BEGIN Dataset section
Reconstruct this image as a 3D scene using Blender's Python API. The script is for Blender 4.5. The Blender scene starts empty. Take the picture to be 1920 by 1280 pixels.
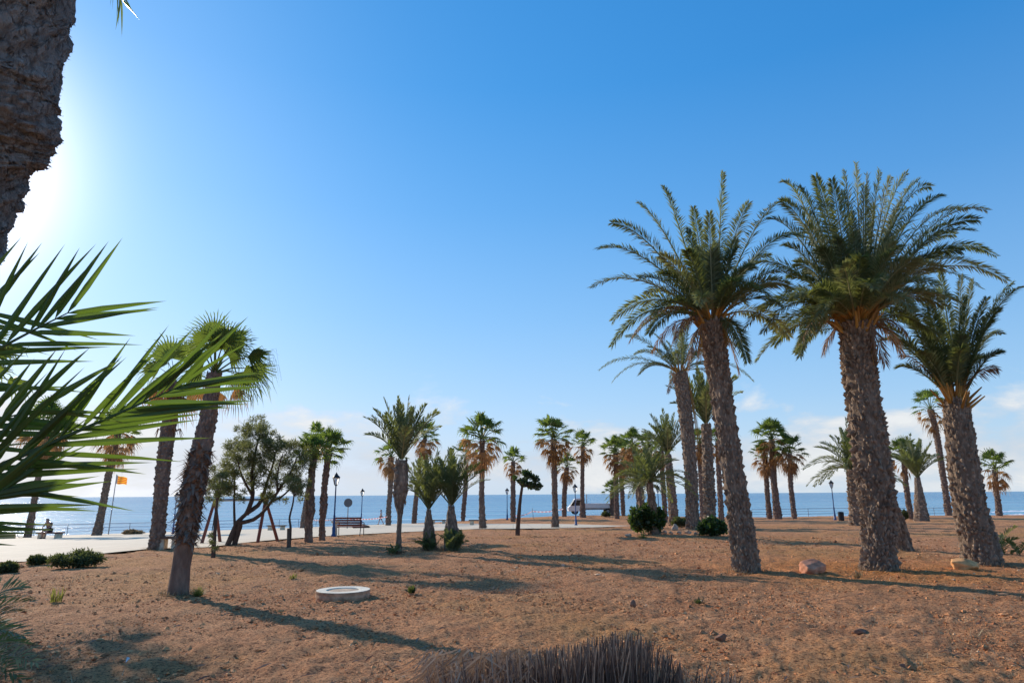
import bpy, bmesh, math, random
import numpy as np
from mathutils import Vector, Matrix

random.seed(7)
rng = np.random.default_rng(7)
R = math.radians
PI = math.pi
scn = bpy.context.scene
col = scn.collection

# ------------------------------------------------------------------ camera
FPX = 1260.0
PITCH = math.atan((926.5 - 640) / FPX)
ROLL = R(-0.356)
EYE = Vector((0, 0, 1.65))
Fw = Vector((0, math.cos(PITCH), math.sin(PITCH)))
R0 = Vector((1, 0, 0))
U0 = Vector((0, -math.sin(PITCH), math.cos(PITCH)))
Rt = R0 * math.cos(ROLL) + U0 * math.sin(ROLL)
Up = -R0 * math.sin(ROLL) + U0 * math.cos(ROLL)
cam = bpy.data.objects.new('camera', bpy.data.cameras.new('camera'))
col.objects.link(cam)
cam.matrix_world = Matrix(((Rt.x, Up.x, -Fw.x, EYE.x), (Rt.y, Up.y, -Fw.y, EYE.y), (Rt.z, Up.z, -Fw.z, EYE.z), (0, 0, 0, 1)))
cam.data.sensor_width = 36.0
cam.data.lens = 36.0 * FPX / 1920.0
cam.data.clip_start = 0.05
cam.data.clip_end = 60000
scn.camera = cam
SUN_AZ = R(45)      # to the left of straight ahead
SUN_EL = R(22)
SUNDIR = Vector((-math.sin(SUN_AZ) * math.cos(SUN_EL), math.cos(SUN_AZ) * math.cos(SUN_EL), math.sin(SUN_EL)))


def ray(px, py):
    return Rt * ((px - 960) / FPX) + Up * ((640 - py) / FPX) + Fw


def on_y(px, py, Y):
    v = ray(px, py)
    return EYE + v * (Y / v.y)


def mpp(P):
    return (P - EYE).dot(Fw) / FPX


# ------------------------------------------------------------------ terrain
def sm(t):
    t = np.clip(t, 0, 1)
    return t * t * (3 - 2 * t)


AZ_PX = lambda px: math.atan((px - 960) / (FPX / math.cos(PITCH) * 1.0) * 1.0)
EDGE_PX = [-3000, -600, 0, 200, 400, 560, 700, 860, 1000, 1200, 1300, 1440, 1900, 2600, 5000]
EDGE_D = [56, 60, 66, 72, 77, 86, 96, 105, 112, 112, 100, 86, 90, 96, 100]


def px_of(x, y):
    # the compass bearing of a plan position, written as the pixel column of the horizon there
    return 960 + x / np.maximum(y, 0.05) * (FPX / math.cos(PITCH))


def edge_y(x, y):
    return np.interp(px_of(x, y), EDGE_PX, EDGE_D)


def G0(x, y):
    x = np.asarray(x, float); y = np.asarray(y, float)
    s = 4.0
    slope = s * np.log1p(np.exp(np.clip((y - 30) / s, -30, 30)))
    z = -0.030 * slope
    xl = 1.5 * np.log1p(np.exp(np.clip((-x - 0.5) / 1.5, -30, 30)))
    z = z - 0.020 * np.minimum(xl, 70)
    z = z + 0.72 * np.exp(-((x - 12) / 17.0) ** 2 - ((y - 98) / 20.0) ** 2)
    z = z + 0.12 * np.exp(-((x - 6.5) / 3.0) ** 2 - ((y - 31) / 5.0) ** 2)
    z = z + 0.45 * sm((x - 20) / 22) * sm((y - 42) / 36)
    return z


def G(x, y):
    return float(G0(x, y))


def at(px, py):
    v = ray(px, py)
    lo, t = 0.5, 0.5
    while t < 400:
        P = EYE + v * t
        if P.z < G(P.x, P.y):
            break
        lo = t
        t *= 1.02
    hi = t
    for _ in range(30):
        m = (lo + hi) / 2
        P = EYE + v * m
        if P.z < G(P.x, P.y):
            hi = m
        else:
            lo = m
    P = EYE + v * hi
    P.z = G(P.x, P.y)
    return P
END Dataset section
Goal: Set every line down exactly as written, leaving each picture out.

Written reply:
Reconstruct this image as a 3D scene using Blender's Python API. The script is for Blender 4.5. The Blender scene starts empty. Take the picture to be 1920 by 1280 pixels.
import bpy, bmesh, math, random
import numpy as np
from mathutils import Vector, Matrix

random.seed(7)
rng = np.random.default_rng(7)
R = math.radians
PI = math.pi
scn = bpy.context.scene
col = scn.collection

# ------------------------------------------------------------------ camera
FPX = 1260.0
PITCH = math.atan((926.5 - 640) / FPX)
ROLL = R(-0.356)
EYE = Vector((0, 0, 1.65))
Fw = Vector((0, math.cos(PITCH), math.sin(PITCH)))
R0 = Vector((1, 0, 0))
U0 = Vector((0, -math.sin(PITCH), math.cos(PITCH)))
Rt = R0 * math.cos(ROLL) + U0 * math.sin(ROLL)
Up = -R0 * math.sin(ROLL) + U0 * math.cos(ROLL)
cam = bpy.data.objects.new('camera', bpy.data.cameras.new('camera'))
col.objects.link(cam)
cam.matrix_world = Matrix(((Rt.x, Up.x, -Fw.x, EYE.x), (Rt.y, Up.y, -Fw.y, EYE.y), (Rt.z, Up.z, -Fw.z, EYE.z), (0, 0, 0, 1)))
cam.data.sensor_width = 36.0
cam.data.lens = 36.0 * FPX / 1920.0
cam.data.clip_start = 0.05
cam.data.clip_end = 60000
scn.camera = cam
SUN_AZ = R(45)      # to the left of straight ahead
SUN_EL = R(22)
SUNDIR = Vector((-math.sin(SUN_AZ) * math.cos(SUN_EL), math.cos(SUN_AZ) * math.cos(SUN_EL), math.sin(SUN_EL)))


def ray(px, py):
    return Rt * ((px - 960) / FPX) + Up * ((640 - py) / FPX) + Fw


def on_y(px, py, Y):
    v = ray(px, py)
    return EYE + v * (Y / v.y)


def mpp(P):
    return (P - EYE).dot(Fw) / FPX


# ------------------------------------------------------------------ terrain
def sm(t):
    t = np.clip(t, 0, 1)
    return t * t * (3 - 2 * t)


AZ_PX = lambda px: math.atan((px - 960) / (FPX / math.cos(PITCH) * 1.0) * 1.0)
EDGE_PX = [-3000, -600, 0, 200, 400, 560, 700, 860, 1000, 1200, 1300, 1440, 1900, 2600, 5000]
EDGE_D = [56, 60, 66, 72, 77, 86, 96, 105, 112, 112, 100, 86, 90, 96, 100]


def px_of(x, y):
    # the compass bearing of a plan position, written as the pixel column of the horizon there
    return 960 + x / np.maximum(y, 0.05) * (FPX / math.cos(PITCH))


def edge_y(x, y):
    return np.interp(px_of(x, y), EDGE_PX, EDGE_D)


def G0(x, y):
    x = np.asarray(x, float); y = np.asarray(y, float)
    s = 4.0
    slope = s * np.log1p(np.exp(np.clip((y - 30) / s, -30, 30)))
    z = -0.030 * slope
    xl = 1.5 * np.log1p(np.exp(np.clip((-x - 0.5) / 1.5, -30, 30)))
    z = z - 0.020 * np.minimum(xl, 70)
    z = z + 0.72 * np.exp(-((x - 12) / 17.0) ** 2 - ((y - 98) / 20.0) ** 2)
    z = z + 0.12 * np.exp(-((x - 6.5) / 3.0) ** 2 - ((y - 31) / 5.0) ** 2)
    z = z + 0.45 * sm((x - 20) / 22) * sm((y - 42) / 36)
    return z


def G(x, y):
    return float(G0(x, y))


def at(px, py):
    v = ray(px, py)
    lo, t = 0.5, 0.5
    while t < 400:
        P = EYE + v * t
        if P.z < G(P.x, P.y):
            break
        lo = t
        t *= 1.02
    hi = t
    for _ in range(30):
        m = (lo + hi) / 2
        P = EYE + v * m
        if P.z < G(P.x, P.y):
            hi = m
        else:
            lo = m
    P = EYE + v * hi
    P.z = G(P.x, P.y)
    return P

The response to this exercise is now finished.